Ontem, quando esbarrei com você no gargalo daquele show, bem na hora daquela maldita música, parece que tudo o que botamos pra dormir veio à tona.
Minha garganta secou, você gaguejou. Minhas palavras não saíram, as suas se entrecortaram no nosso cumprimento desajeitado.
Não sei o que é mais esquisito. Quando éramos íntimos, sem ser; ou agora, que somos estranhos, sem ser. Acontece que nós dois desistimos, mas isso não quer dizer que acabou.
É uma meia verdade aquele clichê de que o tempo leva todas as coisas. Na verdade, sempre achei que o tempo só “empurrasse”, como uma correnteza difícil demais de vencer. Mas, nessa, muitas roupas e cabelos são deixados pra trás.
O tempo empurrou nós dois. Por caminhos opostos, é claro. Nós dois seguimos o baile, como dizem, e muita poesia esbarrou conosco em nosso caminho. Apartados, como se esse fosse o certo.

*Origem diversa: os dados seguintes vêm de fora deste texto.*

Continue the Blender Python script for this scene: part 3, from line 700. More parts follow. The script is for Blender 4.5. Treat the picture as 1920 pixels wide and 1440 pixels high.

Agora você lê isso e torce o nariz pra essa minha pretensão em falar sobre esse “nós que nunca existiu”. Mas atira a primeira pedra se você nunca quis largar tudo e revirar o mundo só pra ficarmos juntos.
Fato é que a força do tempo empurra, sacode, bagunça. Mas certas coisas nem o tempo pode levar. O tempo não leva a paz da lembrança do seu cheiro; o sorriso involuntário quando uma frase sai da minha boca, mas é sua; o soquinho no peito quando alguém fala seu nome.
O tempo não leva a falta de ar instantânea se você cruza meu caminho de repente, como aconteceu ontem. E nosso “encontro” só me mostrou o quanto o que ainda incomoda aqui também insiste em permanecer em você.
Não quero assumir uma postura de “quem sabe um dia”, isso é terrível demais. Até porque se ainda queimo, não é “um dia”, é agora. Então eu pego impulso na força do tempo. Larguei meu lado da corda, e, se você ainda me rasga às vezes, é só pra eu lembrar que sentir dor é sinal de estarmos vivos.